__WHAT IS BEING ASKED__
Among the entries below, one stretch runs from the line that contains "Continue the Blender" through the line that contains "flowers_of.setdefault(best, []).append((f, P, i))". Repeat that stretch exactly, ends included, and only that.
*-*-*
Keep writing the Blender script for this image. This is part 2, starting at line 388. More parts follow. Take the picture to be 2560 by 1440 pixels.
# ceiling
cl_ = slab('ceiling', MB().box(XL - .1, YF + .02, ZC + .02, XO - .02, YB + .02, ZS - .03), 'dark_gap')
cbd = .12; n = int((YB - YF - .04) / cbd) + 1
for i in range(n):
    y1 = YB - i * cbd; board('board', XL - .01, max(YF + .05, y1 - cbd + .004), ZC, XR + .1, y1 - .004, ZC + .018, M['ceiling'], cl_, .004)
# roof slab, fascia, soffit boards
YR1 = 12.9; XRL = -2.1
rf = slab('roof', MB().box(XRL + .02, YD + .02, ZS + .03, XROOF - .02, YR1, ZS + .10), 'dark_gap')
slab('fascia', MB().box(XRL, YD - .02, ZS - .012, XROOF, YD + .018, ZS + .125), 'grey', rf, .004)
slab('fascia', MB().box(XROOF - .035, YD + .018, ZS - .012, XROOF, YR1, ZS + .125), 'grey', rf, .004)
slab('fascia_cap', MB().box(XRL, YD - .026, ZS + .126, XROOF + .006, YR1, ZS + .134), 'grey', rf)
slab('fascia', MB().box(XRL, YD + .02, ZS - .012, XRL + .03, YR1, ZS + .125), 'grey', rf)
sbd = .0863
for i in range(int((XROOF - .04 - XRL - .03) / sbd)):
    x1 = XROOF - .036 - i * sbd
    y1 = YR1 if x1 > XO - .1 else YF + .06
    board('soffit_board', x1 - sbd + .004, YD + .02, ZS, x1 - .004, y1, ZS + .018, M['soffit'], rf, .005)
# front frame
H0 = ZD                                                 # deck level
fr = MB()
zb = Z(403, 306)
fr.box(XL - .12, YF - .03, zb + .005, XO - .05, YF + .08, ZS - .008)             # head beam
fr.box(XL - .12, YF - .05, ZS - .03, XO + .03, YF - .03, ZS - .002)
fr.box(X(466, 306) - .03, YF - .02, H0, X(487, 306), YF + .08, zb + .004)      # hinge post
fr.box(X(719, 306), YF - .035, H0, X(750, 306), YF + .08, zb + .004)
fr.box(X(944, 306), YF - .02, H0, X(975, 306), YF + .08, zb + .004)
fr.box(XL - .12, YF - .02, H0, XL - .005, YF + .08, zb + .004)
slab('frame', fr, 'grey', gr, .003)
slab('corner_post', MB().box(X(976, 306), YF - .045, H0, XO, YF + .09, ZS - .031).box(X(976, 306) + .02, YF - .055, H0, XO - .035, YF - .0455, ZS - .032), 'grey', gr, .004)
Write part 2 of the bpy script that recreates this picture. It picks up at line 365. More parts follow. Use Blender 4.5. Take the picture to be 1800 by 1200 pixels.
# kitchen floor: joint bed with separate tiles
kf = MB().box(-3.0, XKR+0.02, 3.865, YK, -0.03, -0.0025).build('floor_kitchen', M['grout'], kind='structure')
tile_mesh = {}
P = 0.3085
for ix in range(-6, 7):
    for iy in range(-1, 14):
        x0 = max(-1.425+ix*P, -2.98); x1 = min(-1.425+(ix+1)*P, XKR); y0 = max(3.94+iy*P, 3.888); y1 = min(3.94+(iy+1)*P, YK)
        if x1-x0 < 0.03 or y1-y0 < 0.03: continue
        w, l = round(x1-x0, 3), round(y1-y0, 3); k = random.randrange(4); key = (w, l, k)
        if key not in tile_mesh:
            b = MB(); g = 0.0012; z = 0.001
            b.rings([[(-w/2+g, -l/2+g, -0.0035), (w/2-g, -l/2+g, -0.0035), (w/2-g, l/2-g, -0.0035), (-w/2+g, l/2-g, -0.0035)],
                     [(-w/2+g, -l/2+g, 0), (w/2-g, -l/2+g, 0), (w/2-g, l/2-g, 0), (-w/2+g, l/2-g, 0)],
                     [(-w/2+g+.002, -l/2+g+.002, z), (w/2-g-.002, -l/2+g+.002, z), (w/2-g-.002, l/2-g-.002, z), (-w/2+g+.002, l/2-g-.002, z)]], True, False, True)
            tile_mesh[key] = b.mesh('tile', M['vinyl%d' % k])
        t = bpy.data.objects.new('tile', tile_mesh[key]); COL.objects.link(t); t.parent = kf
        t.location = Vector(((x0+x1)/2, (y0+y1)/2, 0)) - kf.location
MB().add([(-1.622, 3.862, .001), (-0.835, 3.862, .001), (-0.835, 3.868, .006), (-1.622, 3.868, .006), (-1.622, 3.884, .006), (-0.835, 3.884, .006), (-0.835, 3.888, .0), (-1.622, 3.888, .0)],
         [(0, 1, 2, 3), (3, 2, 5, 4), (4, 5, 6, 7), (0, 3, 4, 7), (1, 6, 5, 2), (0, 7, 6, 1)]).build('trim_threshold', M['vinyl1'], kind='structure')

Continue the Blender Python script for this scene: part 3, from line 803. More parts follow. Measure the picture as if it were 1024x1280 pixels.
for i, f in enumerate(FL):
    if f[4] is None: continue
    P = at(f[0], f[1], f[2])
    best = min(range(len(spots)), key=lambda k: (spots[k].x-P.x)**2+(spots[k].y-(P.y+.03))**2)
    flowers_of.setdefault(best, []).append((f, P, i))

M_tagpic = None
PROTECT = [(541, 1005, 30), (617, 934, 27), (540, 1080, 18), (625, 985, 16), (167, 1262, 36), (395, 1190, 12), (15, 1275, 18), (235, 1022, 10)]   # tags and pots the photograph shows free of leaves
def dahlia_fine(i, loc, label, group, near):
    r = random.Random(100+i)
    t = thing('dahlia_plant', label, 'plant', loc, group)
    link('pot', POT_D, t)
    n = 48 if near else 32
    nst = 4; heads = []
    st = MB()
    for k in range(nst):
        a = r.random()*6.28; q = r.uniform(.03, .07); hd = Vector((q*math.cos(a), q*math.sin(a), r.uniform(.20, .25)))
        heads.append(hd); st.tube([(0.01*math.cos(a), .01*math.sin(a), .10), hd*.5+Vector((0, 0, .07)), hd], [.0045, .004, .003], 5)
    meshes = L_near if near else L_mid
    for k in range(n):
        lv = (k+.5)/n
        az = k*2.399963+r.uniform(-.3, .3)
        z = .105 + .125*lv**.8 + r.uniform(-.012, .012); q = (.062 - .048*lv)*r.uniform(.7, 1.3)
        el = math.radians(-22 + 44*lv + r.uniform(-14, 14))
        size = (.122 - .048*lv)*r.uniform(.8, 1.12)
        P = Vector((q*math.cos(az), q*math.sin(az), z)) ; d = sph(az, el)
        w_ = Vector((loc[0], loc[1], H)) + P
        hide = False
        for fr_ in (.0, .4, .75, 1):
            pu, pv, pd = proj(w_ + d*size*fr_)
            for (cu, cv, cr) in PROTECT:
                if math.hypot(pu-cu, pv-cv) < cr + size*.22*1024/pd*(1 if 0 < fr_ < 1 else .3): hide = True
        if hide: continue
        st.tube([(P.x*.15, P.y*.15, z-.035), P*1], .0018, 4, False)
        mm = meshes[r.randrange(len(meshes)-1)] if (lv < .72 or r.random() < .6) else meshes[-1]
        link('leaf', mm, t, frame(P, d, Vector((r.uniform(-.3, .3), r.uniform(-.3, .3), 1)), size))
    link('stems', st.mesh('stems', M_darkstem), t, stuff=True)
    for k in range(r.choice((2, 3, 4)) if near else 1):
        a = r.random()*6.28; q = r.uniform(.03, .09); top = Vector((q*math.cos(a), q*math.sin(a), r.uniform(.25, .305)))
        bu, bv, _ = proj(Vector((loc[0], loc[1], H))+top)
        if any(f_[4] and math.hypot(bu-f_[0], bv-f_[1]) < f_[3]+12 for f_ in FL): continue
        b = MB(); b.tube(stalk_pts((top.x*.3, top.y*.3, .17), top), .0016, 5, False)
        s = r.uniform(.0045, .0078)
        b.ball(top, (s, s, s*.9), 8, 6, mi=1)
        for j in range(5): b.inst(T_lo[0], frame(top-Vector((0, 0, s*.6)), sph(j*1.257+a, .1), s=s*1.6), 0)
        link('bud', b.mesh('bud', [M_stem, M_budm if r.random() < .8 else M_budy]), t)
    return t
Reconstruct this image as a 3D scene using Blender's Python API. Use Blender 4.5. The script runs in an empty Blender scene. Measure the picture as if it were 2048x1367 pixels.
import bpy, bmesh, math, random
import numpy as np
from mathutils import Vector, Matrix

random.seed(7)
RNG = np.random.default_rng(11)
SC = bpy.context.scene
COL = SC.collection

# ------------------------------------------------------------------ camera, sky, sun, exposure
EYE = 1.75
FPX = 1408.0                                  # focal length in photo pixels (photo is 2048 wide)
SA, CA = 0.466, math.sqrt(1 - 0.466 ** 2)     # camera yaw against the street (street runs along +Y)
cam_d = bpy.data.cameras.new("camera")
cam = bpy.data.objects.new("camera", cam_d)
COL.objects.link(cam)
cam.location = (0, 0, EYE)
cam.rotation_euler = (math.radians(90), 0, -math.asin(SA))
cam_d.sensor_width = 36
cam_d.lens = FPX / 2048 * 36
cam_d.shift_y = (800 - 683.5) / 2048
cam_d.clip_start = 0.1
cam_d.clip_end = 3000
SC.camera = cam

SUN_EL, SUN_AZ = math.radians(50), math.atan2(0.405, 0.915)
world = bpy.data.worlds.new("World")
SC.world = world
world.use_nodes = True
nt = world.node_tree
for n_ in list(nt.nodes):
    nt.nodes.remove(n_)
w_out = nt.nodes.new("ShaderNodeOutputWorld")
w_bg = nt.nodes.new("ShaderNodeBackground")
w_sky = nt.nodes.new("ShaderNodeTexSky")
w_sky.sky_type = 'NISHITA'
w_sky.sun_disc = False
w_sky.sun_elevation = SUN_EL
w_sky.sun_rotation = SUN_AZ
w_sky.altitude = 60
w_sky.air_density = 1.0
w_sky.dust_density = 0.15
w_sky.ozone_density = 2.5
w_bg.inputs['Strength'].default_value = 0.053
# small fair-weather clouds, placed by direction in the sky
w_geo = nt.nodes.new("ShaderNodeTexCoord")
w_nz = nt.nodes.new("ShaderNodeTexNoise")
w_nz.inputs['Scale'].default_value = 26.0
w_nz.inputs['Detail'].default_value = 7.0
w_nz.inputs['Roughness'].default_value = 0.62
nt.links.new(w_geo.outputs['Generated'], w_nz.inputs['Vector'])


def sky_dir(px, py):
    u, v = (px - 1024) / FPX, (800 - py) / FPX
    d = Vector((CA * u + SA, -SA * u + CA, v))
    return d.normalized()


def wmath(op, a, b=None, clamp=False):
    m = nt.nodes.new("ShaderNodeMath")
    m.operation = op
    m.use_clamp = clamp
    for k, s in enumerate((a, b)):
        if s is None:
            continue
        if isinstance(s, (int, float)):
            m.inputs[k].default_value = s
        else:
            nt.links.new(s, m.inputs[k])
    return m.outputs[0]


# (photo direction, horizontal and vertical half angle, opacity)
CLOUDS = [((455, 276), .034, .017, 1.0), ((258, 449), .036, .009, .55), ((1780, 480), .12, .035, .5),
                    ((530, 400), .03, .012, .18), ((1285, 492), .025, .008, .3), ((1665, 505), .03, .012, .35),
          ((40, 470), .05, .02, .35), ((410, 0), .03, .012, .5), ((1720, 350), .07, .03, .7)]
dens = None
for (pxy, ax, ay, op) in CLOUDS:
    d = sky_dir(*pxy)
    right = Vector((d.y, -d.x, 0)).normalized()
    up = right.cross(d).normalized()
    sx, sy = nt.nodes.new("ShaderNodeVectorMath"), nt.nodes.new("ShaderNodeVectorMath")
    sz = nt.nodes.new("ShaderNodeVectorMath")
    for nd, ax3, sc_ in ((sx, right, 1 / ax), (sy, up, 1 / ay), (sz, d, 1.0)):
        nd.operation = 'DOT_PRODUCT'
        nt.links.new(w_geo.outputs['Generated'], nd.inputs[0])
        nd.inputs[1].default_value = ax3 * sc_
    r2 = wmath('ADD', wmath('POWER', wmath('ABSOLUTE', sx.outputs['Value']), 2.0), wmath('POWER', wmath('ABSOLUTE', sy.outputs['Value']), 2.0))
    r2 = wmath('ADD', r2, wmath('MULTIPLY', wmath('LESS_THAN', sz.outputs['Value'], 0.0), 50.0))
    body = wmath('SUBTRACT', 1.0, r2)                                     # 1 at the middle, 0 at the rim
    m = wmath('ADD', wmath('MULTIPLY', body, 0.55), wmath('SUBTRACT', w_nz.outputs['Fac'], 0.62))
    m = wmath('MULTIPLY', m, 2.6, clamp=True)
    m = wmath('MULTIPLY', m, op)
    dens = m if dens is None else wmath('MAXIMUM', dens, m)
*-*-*
__SOLUTION TO THIS TASK__
Continue the Blender Python script for this scene: part 3, from line 803. More parts follow. Measure the picture as if it were 1024x1280 pixels.
for i, f in enumerate(FL):
    if f[4] is None: continue
    P = at(f[0], f[1], f[2])
    best = min(range(len(spots)), key=lambda k: (spots[k].x-P.x)**2+(spots[k].y-(P.y+.03))**2)
    flowers_of.setdefault(best, []).append((f, P, i))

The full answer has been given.